→ Provided data:
▬▬▬▬▬▬

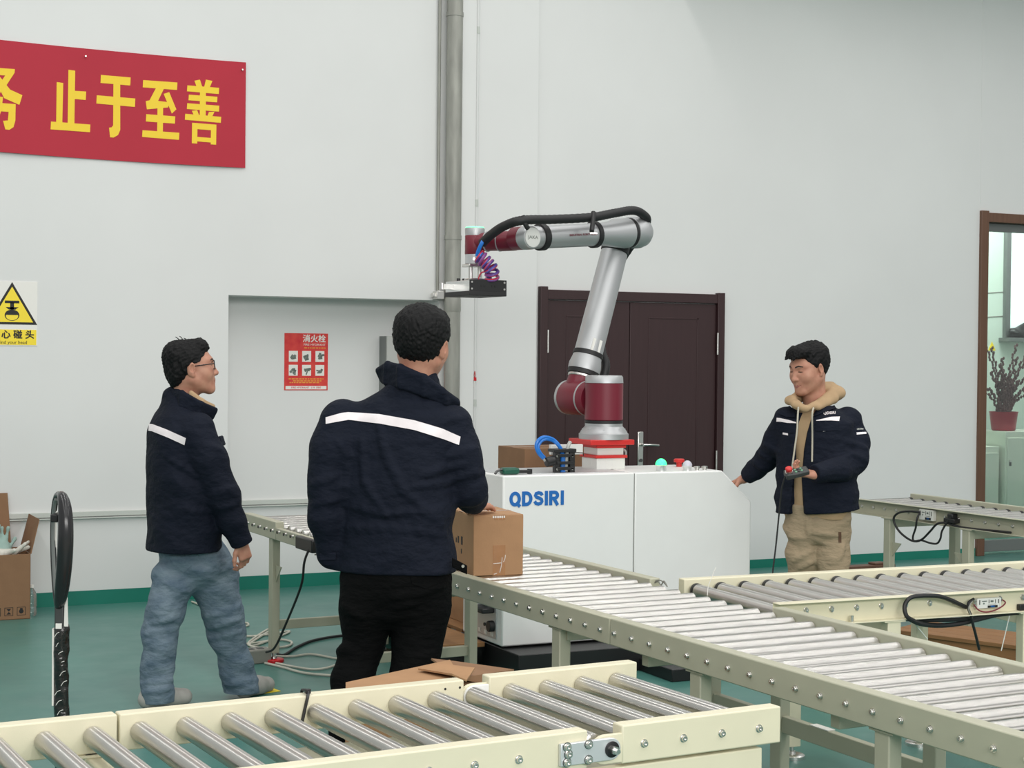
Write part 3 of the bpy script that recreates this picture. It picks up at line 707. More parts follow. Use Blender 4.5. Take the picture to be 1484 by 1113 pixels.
# buttons and lamps along the front edge of its top
def ptop(x, y, yy): return ony(x, y, yy)
def lamp(px_, yy, r, m, h=.03):
    p = ony(px_, 684, yy); b = MB(); b.lathe((p.x, yy, Z1), (p.x, yy, Z1 + h), [(0, r * .88), (h * .7, r * .88), (h, r)], 20)
    o = b.build('lamp_base', 'aluminium', cab)
    b = MB(); prof = [(0, r)] + [(r * 1.1 * math.sin(t), r * math.cos(t)) for t in [i * math.pi / 16 for i in range(1, 8)]] + [(r * 1.1, .0005)]
    b.lathe((p.x, yy, Z1 + h), (p.x, yy, Z1 + h + .1), prof, 20); b.build('lamp_dome', m, o)
    return o
lamp(958, 7.77, .032, 'lamp_green', .034); lamp(996, 7.77, .027, 'lamp_white', .026)
for px_ in (1010, 1021):
    p = ony(px_, 684, 7.78); b = MB(); b.lathe((p.x, 7.78, Z1), (p.x, 7.78, Z1 + .03), [(0, .012), (.008, .012), (.009, .018), (.02, .018), (.022, .014)], 18); b.build('push_button', 'zinc', cab)
p = ony(984, 684, 8.05); b = MB(); b.lathe((p.x, 8.05, Z1), (p.x, 8.05, Z1 + .06), [(0, .016), (.024, .016), (.026, .03), (.04, .032), (.046, .026)], 20); b.build('emergency_stop', 'signal_red', cab)

# ---- riser + arm
arm = thing('robot_arm', 'silver and burgundy jointed robot arm standing on the white cabinet', 'robot')
AX, AY = 4.326, 8.05
def rb(x0, x1, y0, y1, z0, z1, nm, m, bev=.003, par=None): return MB().box(x0, x1, y0, y1, z0, z1).build(nm, m, par or arm, bevel=bev)
def sq(h, z0, z1, nm, m, **k): return rb(AX - h, AX + h, AY - h, AY + h, z0, z1, nm, m, **k)
rz_ = sq(.090, Z1, 1.102, 'riser_block', 'riser_white')
for k in range(4):
    for (dx, dy) in ((-.0905, None), (None, -.0905)):
        t = -.07 + k * .042
        if dx: rb(AX + dx, AX + dx + .004, AY + t, AY + t + .012, Z1 + .004, 1.098, 'riser_groove', 'riser_white', 0, rz_)
        else: rb(AX + t, AX + t + .012, AY + dy, AY + dy + .004, Z1 + .004, 1.098, 'riser_groove', 'riser_white', 0, rz_)
sq(.100, 1.102, 1.118, 'riser_flange', 'signal_red')
r2 = sq(.083, 1.118, 1.165, 'riser_block', 'riser_white')
sq(.094, 1.158, 1.178, 'riser_flange', 'signal_red')
rb(AX - .150, AX + .128, AY - .128, AY + .14, 1.176, 1.205, 'top_flange', 'signal_red', .004)
MB().tube([(AX + .09, AY, 1.15), (AX + .125, AY - .02, 1.14), (AX + .13, AY - .02, 1.11), (AX + .1, AY, 1.075)], .006, 8, 5).build('cable_loop', 'clear_grey', arm)
zb = 1.205
b = MB(); b.lathe((AX, AY, zb), (AX, AY, 2), [(0, .140), (.030, .140), (.034, .134), (.046, .128), (.066, .112), (.072, .106), (.088, .106)], 40)
fl = b.build('base_flange', 'arm_silver', arm)
for k in range(8):
    a = k * math.pi / 4 + .3
    MB().prism([(-.006, 0), (.006, 0), (.006, .026), (-.006, .03)], .102, .122, Matrix.Translation((AX, AY, zb + .03)) @ Matrix.Rotation(a, 4, 'Z')).build('flange_rib', 'arm_silver', fl, bevel=.002)
MB().lathe((AX, AY, zb + .088), (AX, AY, 2), [(0, .104), (.003, .107), (.016, .107), (.018, .104)], 40).build('seal_ring', 'black_rubber', arm)
z1_ = zb + .106; zt = 1.562
col_ = MB().lathe((AX, AY, z1_), (AX, AY, 2), [(0, .104), (.004, .1075), (zt - z1_ - .044, .1075), (zt - z1_ - .042, .104)], 40).build('base_joint', 'burgundy', arm)
MB().lathe((AX, AY, zt - .042), (AX, AY, 2), [(0, .108), (.034, .1055), (.042, .098), (.0425, .001)], 40, cap=False).build('joint_cap', 'arm_silver', arm)
# joint axis directions
BL = (RT * -.643 + FW0 * .766).normalized()          # shoulder axis: to the left and away
S_ = atd(836, 576, 9.34); E_u = atd(898, 336, 9.52); E_f = atd(921, 337, 9.42); W_ = atd(759, 345, 8.88)
C_ = Vector((AX, AY, S_.z - .002))
# shoulder housing
Lh = (S_ - C_).dot(BL)
s0 = C_ + BL * .085; s1 = S_ + BL * .085; dS = (s1 - s0)
L_ = dS.length
sh = MB().lathe(s0, s1, [(0, .09), (.02, .098), (L_ - .03, .099), (L_ - .012, .094), (L_, .075)], 36).build('shoulder_joint', 'burgundy', arm)
MB().lathe(s0 + dS.normalized() * .05, s1, [(0, .0985), (.004, .1005), (.010, .1005), (.012, .0985)], 36).build('joint_ring', 'arm_silver', sh)
MB().lathe(s1 - dS.normalized() * .03, s1 + dS, [(0, .0992), (.004, .101), (.022, .099), (.034, .085), (.036, .02)], 36).build('joint_cap', 'arm_silver', sh)
# upper arm
du = (E_u - S_).normalized(); Lu = (E_u - S_).length
MB().lathe(S_, E_u, [(0, .085), (.05, .086), (.10, .080), (.118, .079)], 32).build('shoulder_neck', 'burgundy', arm)
MB().lathe(S_ + du * .116, E_u, [(0, .081), (.003, .084), (.014, .084), (.017, .081)], 32).build('joint_ring', 'zinc', arm)
MB().lathe(S_ + du * .132, E_u, [(0, .088), (.003, .0915), (.026, .0915), (.03, .088)], 32).build('seal_ring', 'black_rubber', arm)
ua = MB().lathe(S_ + du * .16, E_u, [(0, .094), (.035, .095), (.075, .086), (.10, .083), (Lu - .30, .079), (Lu - .285, .076)], 36).build('upper_arm', 'arm_silver', arm)
MB().lathe(S_ + du * (.16 + .088), E_u, [(0, .0845), (.002, .0895), (.026, .0885), (.028, .0835)], 32).build('cable_strap', 'black_rubber', ua)
MB().lathe(S_ + du * (Lu - .128), E_u, [(0, .078), (.004, .0825), (.036, .0825), (.04, .078)], 32).build('seal_ring', 'black_rubber', arm)
MB().lathe(S_ + du * (Lu - .09), E_u, [(0, .079), (.012, .081), (.09, .078)], 32).build('elbow_neck', 'arm_silver', arm)
# rating label on the upper arm
lc = S_ + du * .315; nrm = (-FW0 + RT * .45).normalized()
xl = nrm.cross(du); xl = du.cross(nrm).normalized()
mlab = Matrix((xl, du, nrm)).transposed().to_4x4(); mlab.translation = lc + nrm * .0805
MB().box(-.030, .030, -.038, .038, -.004, .001, mlab).build('rating_label', 'paper_white', ua, smooth=0)
# elbow housing and forearm
df = (W_ - E_f).normalized(); Lf = (W_ - E_f).length
eh = MB().lathe(E_u + BL * .07, E_f - BL * .02, [(0, .05), (.012, .074), (.03, .083), ((E_f - E_u).length + .09, .083)], 32).build('elbow_joint', 'arm_silver', arm)
fa = MB().lathe(E_f - df * .105, W_, [(0, .005), (.006, .035), (.02, .062), (.045, .082), (.085, .0925), (.12, .0925), (.145, .088), (.148, .084)], 36).build('elbow_cap', 'arm_silver', arm)
MB().lathe(E_f + df * .044, W_, [(0, .084), (.003, .088), (.024, .088), (.027, .084)], 32).build('seal_ring', 'black_rubber', arm)
fo = MB().lathe(E_f + df * .07, W_, [(0, .087), (.02, .088), (.15, .072), (.2, .066), (Lf - .12, .063), (Lf - .10, .060)], 36).build('forearm', 'arm_silver', arm)
for t, w in ((.33, .03), (Lf - .125, .04)):
    rr = .0665 if t < .5 else .064
    MB().lathe(E_f + df * (t - w/2), W_, [(0, rr - .004), (.002, rr + .010), (w - .002, rr + .010), (w, rr - .004)], 30).build('hose_strap', 'black_rubber', fo)
ct = frame(E_f + df * .50 + (-FW0).normalized() * .0, df * -1, (0, 0, 1))
fn = (-FW0 - df * (-FW0).dot(df)).normalized(); up_ = fn.cross(-df).normalized()
mt = Matrix((-df, up_, fn)).transposed().to_4x4(); mt.translation = E_f + df * .47 + fn * .0685 - up_ * .004
text('lettering', 'INDUSTRIAL ROBOT SERIES', .017, 'burgundy', fo, mt, sx=1.0)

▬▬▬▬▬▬

From the first line above through the line containing "p = ony(984, 684, 8.05);", copy everything exactly, without the pictures.

Write part 3 of the bpy script that recreates this picture. It picks up at line 707. More parts follow. Use Blender 4.5. Take the picture to be 1484 by 1113 pixels.
# buttons and lamps along the front edge of its top
def ptop(x, y, yy): return ony(x, y, yy)
def lamp(px_, yy, r, m, h=.03):
    p = ony(px_, 684, yy); b = MB(); b.lathe((p.x, yy, Z1), (p.x, yy, Z1 + h), [(0, r * .88), (h * .7, r * .88), (h, r)], 20)
    o = b.build('lamp_base', 'aluminium', cab)
    b = MB(); prof = [(0, r)] + [(r * 1.1 * math.sin(t), r * math.cos(t)) for t in [i * math.pi / 16 for i in range(1, 8)]] + [(r * 1.1, .0005)]
    b.lathe((p.x, yy, Z1 + h), (p.x, yy, Z1 + h + .1), prof, 20); b.build('lamp_dome', m, o)
    return o
lamp(958, 7.77, .032, 'lamp_green', .034); lamp(996, 7.77, .027, 'lamp_white', .026)
for px_ in (1010, 1021):
    p = ony(px_, 684, 7.78); b = MB(); b.lathe((p.x, 7.78, Z1), (p.x, 7.78, Z1 + .03), [(0, .012), (.008, .012), (.009, .018), (.02, .018), (.022, .014)], 18); b.build('push_button', 'zinc', cab)
p = ony(984, 684, 8.05); b = MB(); b.lathe((p.x, 8.05, Z1), (p.x, 8.05, Z1 + .06), [(0, .016), (.024, .016), (.026, .03), (.04, .032), (.046, .026)], 20); b.build('emergency_stop', 'signal_red', cab)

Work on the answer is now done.